プロジェクトを中心となり運営していたパナマ人スタッフ2名が、プロジェクトから外された。
「予算不足」を理由に、突然プロジェクトの規模縮小が実行されたのだ。
プロジェクトには農業技師1名だけが残されたが、巡回指導に使っている車3台がすべて故障し、プロジェクトの活動は完全にストップしてしまった。
現在も、プロジェクトの活動は何もしておらず、休止状態である。
栄養改善プロジェクトに直接配属されている4名のJICAボランティアは、その影響をモロに受けており、活動に大きな支障をきたしている。
プロジェクト崩壊により、体調崩壊
ぼくはプロジェクトに外部から支援をする立場にあるが、それでも巡回指導がなくなるなどの影響を受けた。
今まで通り滞在調査は行っているが、プロジェクトの車で巡回に行けない分を補うために、徒歩で山奥の集落を巡回していたら、体調を崩してしまった。
支援を受けていた村人への影響
そして、何よりもプロジェクトの支援を受けていた村人に影響がある。
村人は、プロジェクトが活動を休止したことすら知らされていない。
栄養改善活動に村人を動員しておきながら、すべてが中途半端の状態で支援が打ち切りになった。
活動を振り返るきっかけになった
現在のぼくは「要請内容のプロジェクトがなくなる」という青年海外協力隊あるあるを体験できている。

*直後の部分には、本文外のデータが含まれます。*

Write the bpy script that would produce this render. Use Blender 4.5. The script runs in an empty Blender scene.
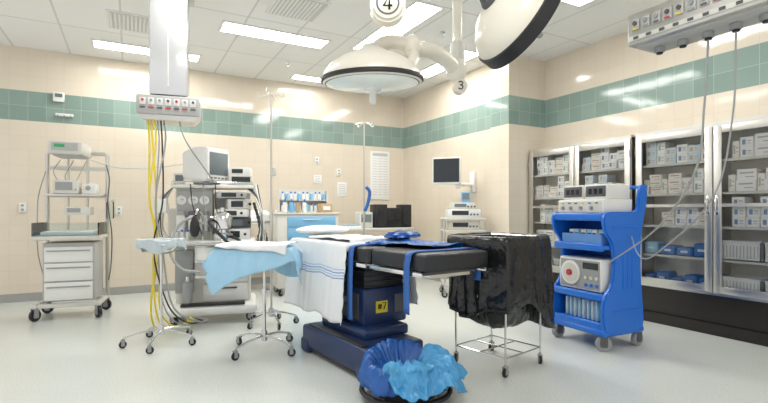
import bpy,bmesh,math,random
from mathutils import Vector as V, Matrix as M, noise
rnd=random.Random(4)
S=bpy.context.scene; COL=S.collection
R=math.radians
# ---------------------------------------------------------------- materials
def nt(name):
    m=bpy.data.materials.new(name); m.use_nodes=True
    n=m.node_tree; return m,n,n.nodes['Principled BSDF']
def mat(name,col,rough=.5,metal=0,var=.06,scale=12,bump=0,bscale=60,emit=0,coat=0,trans=0):
    m,n,p=nt(name)
    tc=n.nodes.new('ShaderNodeTexCoord'); no=n.nodes.new('ShaderNodeTexNoise'); no.inputs['Scale'].default_value=scale; no.inputs['Detail'].default_value=3
    n.links.new(tc.outputs['Object'],no.inputs['Vector'])
    mx=n.nodes.new('ShaderNodeMix'); mx.data_type='RGBA'
    c=[min(1,x*(1+var)) for x in col]; d=[x*(1-var) for x in col]
    mx.inputs[6].default_value=(*d,1); mx.inputs[7].default_value=(*c,1)
    n.links.new(no.outputs['Fac'],mx.inputs[0]); n.links.new(mx.outputs[2],p.inputs['Base Color'])
    p.inputs['Roughness'].default_value=rough; p.inputs['Metallic'].default_value=metal
    p.inputs['Coat Weight'].default_value=coat
    if emit: p.inputs['Emission Color'].default_value=(*col,1); p.inputs['Emission Strength'].default_value=emit
    if bump:
        n2=n.nodes.new('ShaderNodeTexNoise'); n2.inputs['Scale'].default_value=bscale; n.links.new(tc.outputs['Object'],n2.inputs['Vector'])
        b=n.nodes.new('ShaderNodeBump'); b.inputs['Strength'].default_value=bump; b.inputs['Distance'].default_value=.02
        n.links.new(n2.outputs['Fac'],b.inputs['Height']); n.links.new(b.outputs[0],p.inputs['Normal'])
    return m
def wallmat(name,axis):
    m,n,p=nt(name); N=n.nodes.new; L=n.links.new
    g=N('ShaderNodeNewGeometry'); s=N('ShaderNodeSeparateXYZ'); L(g.outputs['Position'],s.inputs[0])
    a=N('ShaderNodeMath'); a.operation='SUBTRACT'; L(s.outputs['Z'],a.inputs[0]); a.inputs[1].default_value=2.6-21.5
    h=N('ShaderNodeMath'); h.operation='ADD'; L(s.outputs[axis],h.inputs[0]); h.inputs[1].default_value=21.5
    c=N('ShaderNodeCombineXYZ'); L(h.outputs[0],c.inputs[0]); L(a.outputs[0],c.inputs[1])
    def brick(c1,c2,mo):
        b=N('ShaderNodeTexBrick'); b.offset=0; b.squash=1
        b.inputs['Scale'].default_value=1; b.inputs['Brick Width'].default_value=.215; b.inputs['Row Height'].default_value=.215
        b.inputs['Mortar Size'].default_value=.003; b.inputs['Mortar Smooth'].default_value=.4
        b.inputs['Color1'].default_value=c1; b.inputs['Color2'].default_value=c2; b.inputs['Mortar'].default_value=mo
        L(c.outputs[0],b.inputs['Vector']); return b
    cr=brick((.71,.63,.515,1),(.73,.65,.535,1),(.655,.575,.47,1))
    gr=brick((.215,.305,.265,1),(.265,.36,.32,1),(.42,.49,.45,1))
    g1=N('ShaderNodeMath'); g1.operation='GREATER_THAN'; L(s.outputs['Z'],g1.inputs[0]); g1.inputs[1].default_value=2.6
    g2=N('ShaderNodeMath'); g2.operation='LESS_THAN'; L(s.outputs['Z'],g2.inputs[0]); g2.inputs[1].default_value=3.03
    g3=N('ShaderNodeMath'); g3.operation='MULTIPLY'; L(g1.outputs[0],g3.inputs[0]); L(g2.outputs[0],g3.inputs[1])
    mx=N('ShaderNodeMix'); mx.data_type='RGBA'; L(g3.outputs[0],mx.inputs[0]); L(cr.outputs['Color'],mx.inputs[6]); L(gr.outputs['Color'],mx.inputs[7])
    L(mx.outputs[2],p.inputs['Base Color']); p.inputs['Roughness'].default_value=.09
    bp=N('ShaderNodeBump'); bp.invert=True; bp.inputs['Strength'].default_value=.25; bp.inputs['Distance'].default_value=.01
    no=N('ShaderNodeTexNoise'); no.inputs['Scale'].default_value=3.5; L(g.outputs['Position'],no.inputs['Vector'])
    ad=N('ShaderNodeMath'); ad.operation='MULTIPLY_ADD'; L(no.outputs['Fac'],ad.inputs[0]); ad.inputs[1].default_value=.8; L(cr.outputs['Fac'],ad.inputs[2])
    L(ad.outputs[0],bp.inputs['Height']); L(bp.outputs[0],p.inputs['Normal'])
    return m
def floormat():
    m,n,p=nt('speckled_vinyl'); N=n.nodes.new; L=n.links.new
    g=N('ShaderNodeNewGeometry'); no=N('ShaderNodeTexNoise'); no.inputs['Scale'].default_value=90; no.inputs['Detail'].default_value=4; L(g.outputs['Position'],no.inputs['Vector'])
    r=N('ShaderNodeValToRGB'); r.color_ramp.elements[0].position=.35; r.color_ramp.elements[0].color=(.60,.635,.60,1); r.color_ramp.elements[1].position=.6; r.color_ramp.elements[1].color=(.72,.75,.715,1)
    L(no.outputs['Fac'],r.inputs[0])
    n2=N('ShaderNodeTexNoise'); n2.inputs['Scale'].default_value=1.3; L(g.outputs['Position'],n2.inputs['Vector'])
    mx=N('ShaderNodeMix'); mx.data_type='RGBA'; mx.blend_type='MULTIPLY'; mx.inputs[0].default_value=.06; L(r.outputs[0],mx.inputs[6]); L(n2.outputs['Fac'],mx.inputs[7])
    L(mx.outputs[2],p.inputs['Base Color']); p.inputs['Roughness'].default_value=.2; return m
def ceilmat():
    m,n,p=nt('ceiling_tile'); N=n.nodes.new; L=n.links.new
    g=N('ShaderNodeNewGeometry'); b=N('ShaderNodeTexBrick'); b.offset=0
    mp=N('ShaderNodeMapping'); mp.inputs['Location'].default_value=(20.5,20.1,0); L(g.outputs['Position'],mp.inputs[0]); L(mp.outputs[0],b.inputs['Vector'])
    b.inputs['Scale'].default_value=1; b.inputs['Brick Width'].default_value=.68; b.inputs['Row Height'].default_value=1.36; b.inputs['Mortar Size'].default_value=.012
    b.inputs['Color1'].default_value=(.84,.84,.825,1); b.inputs['Color2'].default_value=(.88,.875,.86,1); b.inputs['Mortar'].default_value=(.66,.66,.645,1)
    L(b.outputs['Color'],p.inputs['Base Color']); p.inputs['Roughness'].default_value=.6
    return m
def glassmat(name,tint=(.98,.985,.98),ior=1.32):
    m=bpy.data.materials.new(name); m.use_nodes=True; n=m.node_tree; n.nodes.clear(); N=n.nodes.new; L=n.links.new
    o=N('ShaderNodeOutputMaterial'); t=N('ShaderNodeBsdfTransparent'); t.inputs[0].default_value=(*tint,1); g=N('ShaderNodeBsdfGlossy'); g.inputs['Roughness'].default_value=.03
    fr=N('ShaderNodeFresnel'); fr.inputs[0].default_value=ior; mx=N('ShaderNodeMixShader'); L(fr.outputs[0],mx.inputs[0]); L(t.outputs[0],mx.inputs[1]); L(g.outputs[0],mx.inputs[2]); L(mx.outputs[0],o.inputs[0]); return m
def emis(name,col,st):
    m=bpy.data.materials.new(name); m.use_nodes=True; n=m.node_tree; n.nodes.clear()
    o=n.nodes.new('ShaderNodeOutputMaterial'); e=n.nodes.new('ShaderNodeEmission'); e.inputs[0].default_value=(*col,1); e.inputs[1].default_value=st; n.links.new(e.outputs[0],o.inputs[0]); return m
def stripemat():
    m,n,p=nt('striped_flannel'); N=n.nodes.new; L=n.links.new
    uv=N('ShaderNodeUVMap'); s=N('ShaderNodeSeparateXYZ'); L(uv.outputs[0],s.inputs[0])
    r=N('ShaderNodeValToRGB'); r.color_ramp.interpolation='CONSTANT'; e=r.color_ramp.elements
    W=(.80,.82,.84,1); Bl=(.22,.34,.62,1); Lb=(.45,.58,.78,1)
    pts=[(0,W),(.38,Bl),(.392,W),(.405,Lb),(.42,W),(.43,Bl),(.442,W),(.46,Lb),(.47,W)]
    e[0].color=W; e[1].position=.38; e[1].color=Bl
    for q,c in pts[2:]:
        k=e.new(q); k.color=c
    L(s.outputs['X'],r.inputs[0]); L(r.outputs[0],p.inputs['Base Color']); p.inputs['Roughness'].default_value=.9; return m

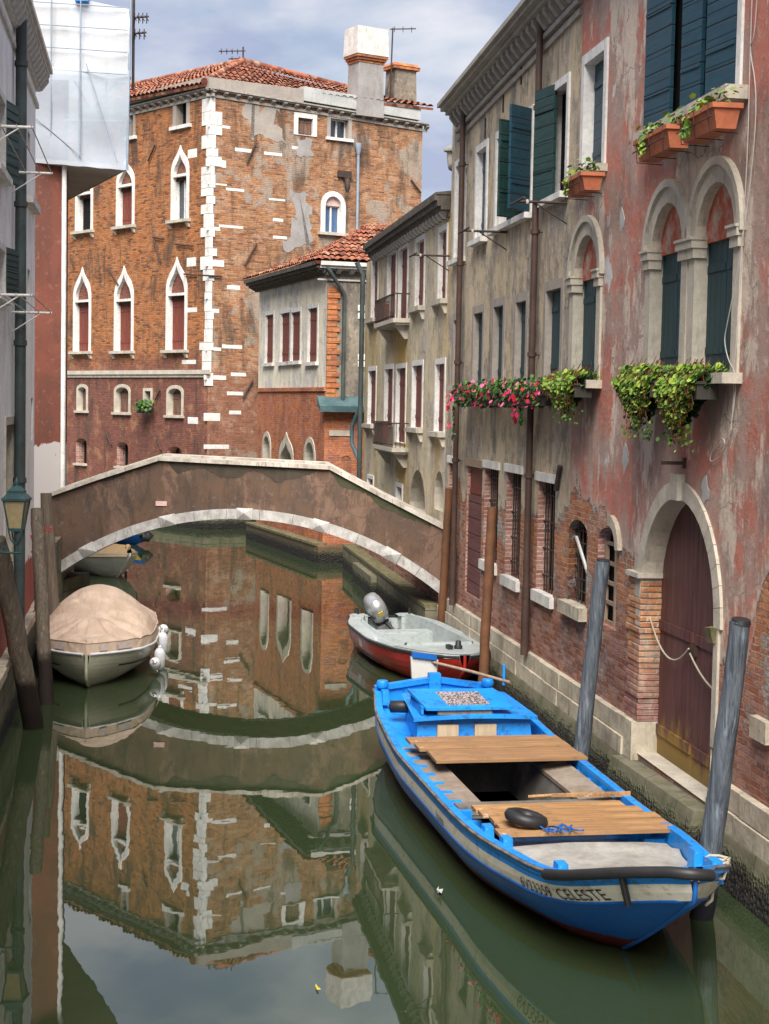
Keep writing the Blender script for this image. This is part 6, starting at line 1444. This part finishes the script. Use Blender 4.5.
# ---------------------------------------------------------------- far boats
mw,L4=boatframe((-9.4,46.8),(-6.75,42.4))
T=thing('covered_dinghy','off white boat with tan cover, seen through the left side of the bridge arch','boat',mw)
B4=smoothf((0,.4,.7,.9,1),(.75,.9,.82,.45,.05)); Z4=smoothf((0,.5,1),(.55,.55,.74)); ZK4=lambda t:-.2 if t<.74 else -.2+.85*((t-.74)/.26)**1.3
b=MB(); hullmesh(b,L4,B4,Z4,ZK4,lambda t:2.4-.8*t,[('d',.06,0),('d',.2,0),('z',.1,0),('z',-.02,0)],N=24); build(b,'hull','hullw',T); stem(L4,Z4,ZK4,.7,'hullw',T,.03)
b=MB(); vs=[]; N=24;Mm=10
for i in range(N+1):
    t=i/N
    for j in range(Mm+1):
        v=-1+2*j/Mm; vs.append((t*L4*.99,v*(B4(t)+.03),Z4(t)-.10+(.12+.35*(1-abs(v))*(1-.5*t)) *(1-max(0,(abs(v)-.85)/.15))))
b.add(vs,[(i*(Mm+1)+j,(i+1)*(Mm+1)+j,(i+1)*(Mm+1)+j+1,i*(Mm+1)+j+1) for i in range(N) for j in range(Mm)],True); build(b,'cover','tanc',T)
build(MB().lathe([(.04,0),(.08,.05),(.08,.12),(.04,.16)],(L4-.15,0,.80),8),'bow_post','tanc',T)
mw,L5=boatframe((-10.8,56.),(-7.9,52.8))
T=thing('rowing_boat','small blue boat with yellow rubbing strip and black bow tyre, far under the bridge arch','boat',mw)
b=MB(); B5=smoothf((0,.4,.8,1),(.6,.8,.5,.05)); Z5=smoothf((0,.5,1),(.5,.45,.62)); hullmesh(b,L5,B5,Z5,lambda t:-.15+.3*max(0,(t-.75)/.25),lambda t:2.2-.6*t,[('d',.12,0),('d',.24,1),('z',.06,0),('z',-.02,0)],N=20); build(b,'hull',['bblue_d','yel'],T)
b=MB(); deckstrip(b,.0,L5*.97,.05,lambda t:Z5(t)-.12,L5,B5); build(b,'deck','sidedeck',T)
build(MB().tube([(L5+.05,-.15,.3),(L5+.15,0,.25),(L5+.05,.15,.3),(L5-.05,0,.5),(L5+.05,-.15,.3)],.12,8),'bow_tyre','bdark',T)
# litter afloat
for (px,py,lab,mt) in ((439,893,'crumpled white and dark wrapper floating left of the blue boat','hullw'),(318,988,'tiny yellow leaf scrap floating in the foreground water','yel')):
    p=PZ(px,py,.01); b=MB(); rnd=random.Random(px); vs=[(rnd.uniform(-.06,.06),rnd.uniform(-.12,.12),rnd.uniform(.0,.04)) for _ in range(9)]; b.add(vs,[(0,1,2),(2,3,4),(4,5,6),(6,7,8),(0,4,8),(1,3,7)])
    s_=1 if px==439 else .5; tag(build(b,'litter',mt,None,Matrix.Translation(p)@Matrix.Scale(s_,4)),lab,'litter')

プロジェクトが崩壊したことでデメリットも多く受けているが、メリットもあった。
それは、プロジェクトと自分の活動を振りかえるきっかけになったことだ。
プロジェクトの支援活動の振り返り
プロジェクトが崩壊したことで、プロジェクトが終了した後の状況を知ることができた。
もともとこのプロジェクトは2015年10月で終了することになっており、2015年6月に帰国する予定のぼくは、プロジェクト終了後の状況を知ることが出来ないはずだった。
しかし、プロジェクトが崩壊した今、山奥の集落に行くことでプロジェクトが終了したあとの状況を知ることが出来ている。
国際協力の支援活動では、「プロジェクトが終了した後も村人の力だけで活動を継続することが望ましい」と言われている。
しかし、現在の状況を見てみるとそれは全く達成できておらず、プロジェクトが終われば村人の活動も終わる状態である。
これは、国際協力失敗あるあるである。
ボランティア活動のモットー
ぼくは青年海外協力隊に派遣される前から、この国際協力失敗あるあるをどう克服するかを活動のモットーに掲げてきた。
参考:青年海外協力隊の3ヶ月目!最終目標は一つの適正技術を残す!|JIBURi.com
そして、村人の力だけで活動が継続できるような支援を意識して行ってきた。
具体的には、モノや金の支援ではなく、技術の支援それも村人の状況に適応した「適正技術」を伝えることを意識してきた。
果たして、ぼくの支援活動はプロジェクト終了後もしくはぼくが帰国後も継続するのだろうか?
ボランティア支援活動の振り返り
活動を振り返ってみると、残る技術もあるが残らない技術もあると思う。
ボランティア活動に夢中になるあまり、「自分が帰国したあとも村人だけで継続できる活動をする!」というモットーを見失っていた。
自分の活動のモットーを振り返るきっかけになったという意味では、要請内容のプロジェクトが崩壊して良かったと思う。
この機会を生かして、今一度活動計画を立て直すつもりだ。
ポジティブシンキング
「プロジェクトが崩壊して良かった」とポジティブに考えられるのは、何でもポジティブに考えるパナマが持つラテン文化に染まったおかげだと思う。
ポジティブな人間に変えてくれたパナマ人のためにも、活動を改善して恩返しがしたい。
まとめ
要請内容のプロジェクトがなくなるという、青年海外協力隊あるあるが起きた。
そして、支援活動が終わり次第村人の活動も終了するという、国際協力失敗あるあるも起きた。
そこで、ボランティア活動の活動計画をもう一度練り直したい。
青年海外協力隊としての派遣期間は、残り7か月ほどである。
ぼくが帰国しても、村人だけで継続できる適正技術を伝えたい。
そのためにさっそく、来週からまた無電化集落に泊まり込む予定である。